Aunque el sultán de Egipto había dado asilo a su enemigo Achmed, Timur le envió un mensaje amistoso en el que le decía que todos los principados del Asia anterior habían pretendido injustamente la muerte del último ilkán; que sus soberanos, siendo gobernadores ordinarios, se habían arrogado el título de rey, por lo que se había visto obligado a someterlos; y que, en lo sucesivo, esperaba un intercambio amistoso de embajadores y el libre tráfico entre los dos reinos. Timur se dirigió hacia el norte para someter por completo a los últimos territorios que aún faltaban para reconstruir el reino de Hulagu.

Un mar de sangre se derramó en el desgraciado país, entre el Éufrates y el Cáucaso. Como no había en aquellos territorios un enemigo lo suficientemente terrible para que Timur necesitara reunir todo el ejército, lo dividió en pequeños destacamentos que se repartieron por todo el país, saqueando, robando, asesinando e incendiándolo todo. «Los tártaros —dice un cronista georgiano— torturan al pueblo en todas las formas imaginables: con el hambre, con la espada, con el cautiverio, con tormentos insoportables y de una crueldad inhumana.

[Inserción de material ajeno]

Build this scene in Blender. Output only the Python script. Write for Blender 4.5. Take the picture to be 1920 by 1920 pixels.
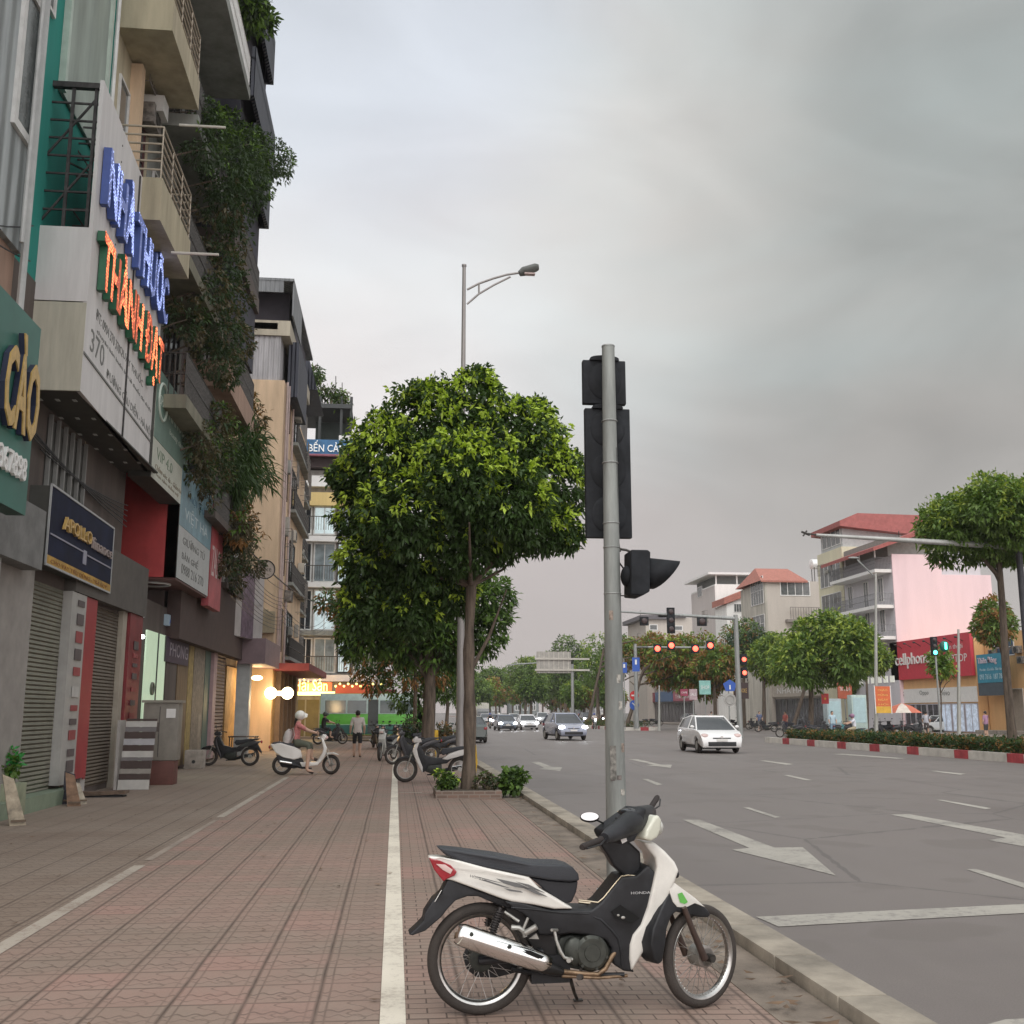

Arrastran tras de sí tan enormes cantidades de botín y de prisioneros, que es indescriptible la desgracia y la triste suerte que ha caído sobre nuestro pueblo. Una de las provincias más ricas y florecientes de Armenia se ha convertido en un terrible desierto, pudiendo asegurarse que el número de muertos es muy superior al de los que lograron escapar con vida». Nadie volvió a pensar en rebeliones. Timur cedió como feudo a su valiente hijo Miran-Shah el reino restaurado de los ilkanes, celebrando el acontecimiento con grandes fiestas y espléndidos banquetes. Pero, en medio de aquel alborozo, cayó como un rayo una terrible noticia: un ejército de Tochtamisch había atravesado el paso de Derbent, y otro había invadido Schirwan, al este del mar Caspio.